━━ DATA IN THIS EXERCISE ━━

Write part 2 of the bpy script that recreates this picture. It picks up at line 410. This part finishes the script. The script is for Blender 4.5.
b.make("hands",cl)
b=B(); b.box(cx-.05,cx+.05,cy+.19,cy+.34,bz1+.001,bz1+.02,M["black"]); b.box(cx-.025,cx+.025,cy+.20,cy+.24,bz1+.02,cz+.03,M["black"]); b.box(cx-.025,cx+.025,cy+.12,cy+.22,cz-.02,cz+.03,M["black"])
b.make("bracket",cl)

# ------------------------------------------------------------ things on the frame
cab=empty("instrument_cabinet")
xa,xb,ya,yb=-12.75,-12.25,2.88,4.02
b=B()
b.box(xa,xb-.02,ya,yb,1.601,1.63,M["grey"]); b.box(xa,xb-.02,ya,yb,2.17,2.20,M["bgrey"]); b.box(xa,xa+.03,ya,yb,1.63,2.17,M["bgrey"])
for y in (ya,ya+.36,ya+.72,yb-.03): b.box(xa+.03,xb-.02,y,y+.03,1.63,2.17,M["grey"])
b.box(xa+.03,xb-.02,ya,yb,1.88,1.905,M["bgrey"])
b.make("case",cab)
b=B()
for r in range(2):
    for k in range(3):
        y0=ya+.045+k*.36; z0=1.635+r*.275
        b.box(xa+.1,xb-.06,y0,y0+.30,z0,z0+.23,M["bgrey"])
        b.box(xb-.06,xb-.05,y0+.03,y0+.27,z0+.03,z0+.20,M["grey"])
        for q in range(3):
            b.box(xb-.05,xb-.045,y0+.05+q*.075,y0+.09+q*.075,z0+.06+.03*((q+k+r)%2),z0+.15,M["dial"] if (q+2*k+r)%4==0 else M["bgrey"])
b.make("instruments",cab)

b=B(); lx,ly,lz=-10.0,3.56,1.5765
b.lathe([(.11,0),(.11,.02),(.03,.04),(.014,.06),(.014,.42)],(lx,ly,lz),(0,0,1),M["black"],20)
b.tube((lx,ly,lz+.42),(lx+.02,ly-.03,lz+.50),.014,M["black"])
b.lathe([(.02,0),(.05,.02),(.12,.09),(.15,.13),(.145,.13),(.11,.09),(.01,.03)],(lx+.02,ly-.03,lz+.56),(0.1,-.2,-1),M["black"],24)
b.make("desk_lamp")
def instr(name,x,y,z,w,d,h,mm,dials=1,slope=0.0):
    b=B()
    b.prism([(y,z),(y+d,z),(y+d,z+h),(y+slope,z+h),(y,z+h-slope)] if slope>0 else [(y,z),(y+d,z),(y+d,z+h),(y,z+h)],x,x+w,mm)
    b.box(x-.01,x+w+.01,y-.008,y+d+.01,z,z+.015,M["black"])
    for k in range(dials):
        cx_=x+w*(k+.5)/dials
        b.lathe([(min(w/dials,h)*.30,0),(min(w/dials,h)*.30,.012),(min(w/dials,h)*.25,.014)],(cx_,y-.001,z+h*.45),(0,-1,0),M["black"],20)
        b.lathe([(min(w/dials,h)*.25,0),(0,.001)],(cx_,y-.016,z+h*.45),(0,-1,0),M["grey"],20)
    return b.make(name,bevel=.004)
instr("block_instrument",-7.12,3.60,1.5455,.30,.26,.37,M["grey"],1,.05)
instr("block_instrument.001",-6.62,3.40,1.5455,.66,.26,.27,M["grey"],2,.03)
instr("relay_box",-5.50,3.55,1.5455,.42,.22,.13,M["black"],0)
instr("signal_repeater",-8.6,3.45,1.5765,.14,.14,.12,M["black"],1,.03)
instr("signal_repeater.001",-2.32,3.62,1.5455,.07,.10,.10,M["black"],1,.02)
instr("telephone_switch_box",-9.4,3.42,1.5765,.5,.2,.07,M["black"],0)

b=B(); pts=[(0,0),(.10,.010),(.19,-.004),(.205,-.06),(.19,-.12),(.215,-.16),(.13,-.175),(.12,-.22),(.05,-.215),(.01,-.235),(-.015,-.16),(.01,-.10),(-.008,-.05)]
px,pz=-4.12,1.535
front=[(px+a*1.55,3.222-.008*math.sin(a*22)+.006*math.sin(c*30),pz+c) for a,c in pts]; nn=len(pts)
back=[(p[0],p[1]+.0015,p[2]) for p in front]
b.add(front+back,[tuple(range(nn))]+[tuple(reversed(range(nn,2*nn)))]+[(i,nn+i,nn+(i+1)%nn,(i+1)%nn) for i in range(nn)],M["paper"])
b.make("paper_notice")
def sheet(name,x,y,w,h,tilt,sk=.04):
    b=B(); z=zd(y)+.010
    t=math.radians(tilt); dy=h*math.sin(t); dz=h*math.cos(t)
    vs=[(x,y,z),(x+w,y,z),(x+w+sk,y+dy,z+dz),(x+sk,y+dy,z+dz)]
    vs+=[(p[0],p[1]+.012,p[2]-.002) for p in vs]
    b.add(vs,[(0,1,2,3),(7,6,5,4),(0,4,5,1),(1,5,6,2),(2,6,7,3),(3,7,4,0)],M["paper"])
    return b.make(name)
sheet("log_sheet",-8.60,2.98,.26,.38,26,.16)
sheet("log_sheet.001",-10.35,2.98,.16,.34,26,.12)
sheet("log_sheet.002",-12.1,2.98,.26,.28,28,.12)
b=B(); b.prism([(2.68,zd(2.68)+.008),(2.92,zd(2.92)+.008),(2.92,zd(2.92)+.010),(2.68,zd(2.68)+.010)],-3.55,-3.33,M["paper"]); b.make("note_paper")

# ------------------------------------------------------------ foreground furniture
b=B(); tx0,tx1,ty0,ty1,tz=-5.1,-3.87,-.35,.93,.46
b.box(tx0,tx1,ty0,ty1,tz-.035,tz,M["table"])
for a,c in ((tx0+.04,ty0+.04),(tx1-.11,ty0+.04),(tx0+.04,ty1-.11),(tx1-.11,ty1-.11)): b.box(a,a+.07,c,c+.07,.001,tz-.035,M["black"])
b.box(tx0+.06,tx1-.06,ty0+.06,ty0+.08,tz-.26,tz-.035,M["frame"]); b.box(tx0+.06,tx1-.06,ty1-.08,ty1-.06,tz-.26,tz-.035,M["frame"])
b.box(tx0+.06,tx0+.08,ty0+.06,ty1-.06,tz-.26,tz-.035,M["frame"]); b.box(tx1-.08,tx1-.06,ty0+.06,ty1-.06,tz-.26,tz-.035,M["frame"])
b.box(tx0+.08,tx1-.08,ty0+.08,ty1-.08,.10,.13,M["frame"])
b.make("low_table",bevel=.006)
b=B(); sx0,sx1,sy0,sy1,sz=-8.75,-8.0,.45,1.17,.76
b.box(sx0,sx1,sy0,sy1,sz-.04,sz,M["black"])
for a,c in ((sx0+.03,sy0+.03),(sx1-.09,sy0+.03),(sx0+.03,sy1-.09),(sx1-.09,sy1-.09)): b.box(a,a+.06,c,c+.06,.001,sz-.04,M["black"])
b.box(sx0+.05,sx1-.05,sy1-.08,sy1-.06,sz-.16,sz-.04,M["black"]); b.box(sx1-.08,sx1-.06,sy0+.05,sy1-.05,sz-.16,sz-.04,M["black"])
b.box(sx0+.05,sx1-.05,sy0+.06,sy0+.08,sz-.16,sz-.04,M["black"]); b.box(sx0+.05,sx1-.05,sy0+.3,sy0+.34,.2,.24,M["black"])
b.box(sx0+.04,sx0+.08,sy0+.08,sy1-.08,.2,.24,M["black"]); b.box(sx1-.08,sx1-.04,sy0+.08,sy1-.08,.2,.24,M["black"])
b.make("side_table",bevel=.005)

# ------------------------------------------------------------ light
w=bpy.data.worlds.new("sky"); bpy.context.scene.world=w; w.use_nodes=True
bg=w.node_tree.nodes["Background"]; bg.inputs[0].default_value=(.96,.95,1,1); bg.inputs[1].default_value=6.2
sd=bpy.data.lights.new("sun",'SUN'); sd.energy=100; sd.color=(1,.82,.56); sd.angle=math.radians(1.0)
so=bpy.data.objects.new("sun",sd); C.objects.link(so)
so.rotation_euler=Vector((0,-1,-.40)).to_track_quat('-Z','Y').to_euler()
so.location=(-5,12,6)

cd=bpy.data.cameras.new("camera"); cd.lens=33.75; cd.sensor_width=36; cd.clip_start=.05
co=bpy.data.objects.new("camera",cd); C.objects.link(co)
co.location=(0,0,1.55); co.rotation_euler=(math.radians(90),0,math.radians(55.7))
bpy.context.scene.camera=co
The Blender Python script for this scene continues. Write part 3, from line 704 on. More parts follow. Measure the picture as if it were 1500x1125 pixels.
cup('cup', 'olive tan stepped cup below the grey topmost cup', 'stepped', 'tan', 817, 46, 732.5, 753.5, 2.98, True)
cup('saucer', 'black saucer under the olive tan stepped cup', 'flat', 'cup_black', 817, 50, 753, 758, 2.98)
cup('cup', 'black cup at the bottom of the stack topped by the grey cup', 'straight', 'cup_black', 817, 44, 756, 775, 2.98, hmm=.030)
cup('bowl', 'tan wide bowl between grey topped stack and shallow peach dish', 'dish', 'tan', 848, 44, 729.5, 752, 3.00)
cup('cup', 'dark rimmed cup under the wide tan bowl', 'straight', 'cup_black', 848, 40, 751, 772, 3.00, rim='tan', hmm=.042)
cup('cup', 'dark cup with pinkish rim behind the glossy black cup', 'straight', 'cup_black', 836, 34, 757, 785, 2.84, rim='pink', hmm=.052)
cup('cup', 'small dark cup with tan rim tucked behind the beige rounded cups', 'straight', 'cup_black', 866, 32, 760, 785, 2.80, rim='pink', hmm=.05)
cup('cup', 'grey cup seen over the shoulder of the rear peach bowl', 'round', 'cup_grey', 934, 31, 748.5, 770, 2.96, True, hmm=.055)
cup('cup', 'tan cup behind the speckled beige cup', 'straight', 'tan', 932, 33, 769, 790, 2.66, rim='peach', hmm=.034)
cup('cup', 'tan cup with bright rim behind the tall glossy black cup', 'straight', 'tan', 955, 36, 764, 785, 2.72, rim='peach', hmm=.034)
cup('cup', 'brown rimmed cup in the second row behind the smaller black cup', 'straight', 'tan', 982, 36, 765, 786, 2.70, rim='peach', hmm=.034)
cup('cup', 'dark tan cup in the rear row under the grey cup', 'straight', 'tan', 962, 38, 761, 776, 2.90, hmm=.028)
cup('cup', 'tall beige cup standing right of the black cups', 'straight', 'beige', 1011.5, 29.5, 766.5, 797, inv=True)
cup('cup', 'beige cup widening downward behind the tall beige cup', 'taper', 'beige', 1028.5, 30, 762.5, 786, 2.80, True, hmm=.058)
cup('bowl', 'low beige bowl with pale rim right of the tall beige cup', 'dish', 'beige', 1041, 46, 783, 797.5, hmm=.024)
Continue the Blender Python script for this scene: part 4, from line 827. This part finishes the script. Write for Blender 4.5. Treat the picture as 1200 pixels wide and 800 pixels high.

━━━

BRIEF »
Find all the lines containing "Write" in the material, then copy them.

RESULT OF THE EXERCISE »
Write part 2 of the bpy script that recreates this picture. It picks up at line 410. This part finishes the script. The script is for Blender 4.5.
The Blender Python script for this scene continues. Write part 3, from line 704 on. More parts follow. Measure the picture as if it were 1500x1125 pixels.
Continue the Blender Python script for this scene: part 4, from line 827. This part finishes the script. Write for Blender 4.5. Treat the picture as 1200 pixels wide and 800 pixels high.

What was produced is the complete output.